Before Wednesday, only domestically produced, non-GM soybeans could be traded at the 10-year-old Dalian Commodity Exchange, a marketplace for soybean, corn and soybean meal futures.
The increase of trading items is widely heralded as a boon for the industry because Chinese food oil producers depend on imports for two-thirds of their production demand. Futures trading of imported soybeans will help them to avoid market risks.
Yang Maijun, director of the futures department with China Securities Regulatory Commission, said soybean futures trading helps to adjust China's planting structure and improve its grain market system. Yang also acknowledged that it plays an important role in reducing market risks for soybean growers, processors and distributors from home and abroad.

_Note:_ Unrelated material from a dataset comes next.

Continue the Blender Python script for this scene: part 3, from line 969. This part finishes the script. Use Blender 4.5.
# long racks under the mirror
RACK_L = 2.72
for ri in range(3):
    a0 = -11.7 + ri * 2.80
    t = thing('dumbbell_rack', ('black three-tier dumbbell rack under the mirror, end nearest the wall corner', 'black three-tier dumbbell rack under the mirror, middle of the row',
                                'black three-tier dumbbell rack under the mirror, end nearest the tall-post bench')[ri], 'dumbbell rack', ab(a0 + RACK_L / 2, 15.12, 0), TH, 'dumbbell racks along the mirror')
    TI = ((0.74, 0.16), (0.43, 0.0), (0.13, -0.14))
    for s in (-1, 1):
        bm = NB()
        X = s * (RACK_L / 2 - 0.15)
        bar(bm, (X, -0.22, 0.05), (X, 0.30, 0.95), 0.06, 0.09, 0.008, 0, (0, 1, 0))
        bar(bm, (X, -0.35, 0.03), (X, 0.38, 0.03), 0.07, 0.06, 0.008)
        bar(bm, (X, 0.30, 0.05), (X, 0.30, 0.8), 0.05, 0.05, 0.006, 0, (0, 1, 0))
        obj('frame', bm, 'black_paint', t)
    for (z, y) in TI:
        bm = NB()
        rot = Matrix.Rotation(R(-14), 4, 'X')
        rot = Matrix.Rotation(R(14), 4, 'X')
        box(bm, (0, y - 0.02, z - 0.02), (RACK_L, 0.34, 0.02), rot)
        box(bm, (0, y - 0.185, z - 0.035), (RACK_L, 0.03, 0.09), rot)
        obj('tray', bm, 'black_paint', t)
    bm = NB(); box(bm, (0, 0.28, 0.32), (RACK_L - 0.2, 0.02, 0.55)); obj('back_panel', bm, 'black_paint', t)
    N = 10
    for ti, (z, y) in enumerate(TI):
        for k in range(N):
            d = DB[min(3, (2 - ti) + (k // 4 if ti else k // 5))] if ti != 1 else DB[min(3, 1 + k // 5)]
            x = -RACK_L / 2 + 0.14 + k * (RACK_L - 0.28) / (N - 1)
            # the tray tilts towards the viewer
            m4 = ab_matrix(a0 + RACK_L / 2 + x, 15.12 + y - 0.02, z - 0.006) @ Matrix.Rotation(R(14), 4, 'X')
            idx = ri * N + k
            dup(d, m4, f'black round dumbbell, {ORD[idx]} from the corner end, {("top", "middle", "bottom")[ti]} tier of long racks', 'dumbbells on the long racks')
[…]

The Dalian Exchange is expected to handle 200 million tons of soybeans futures per year.
Soybean futures transactions at the exchange amounted to 3 trillion yuan (361.45 billion US dollars) last year, according to statistics from Dalian Commodity Exchange.
China has three futures exchanges -- the Dalian Commodity Exchange, the Shanghai Futures Exchange and the Zhengzhou Commodity Exchange -- trading copper, aluminum, rubber, wheat, soybeans, soybean meal and cotton.
China has launched three new futures products this year, with cotton futures in Zhengzhou Exchange in June, fuel oil futures in Shanghai Exchange in August, and corn futures in Dalian Exchange in September.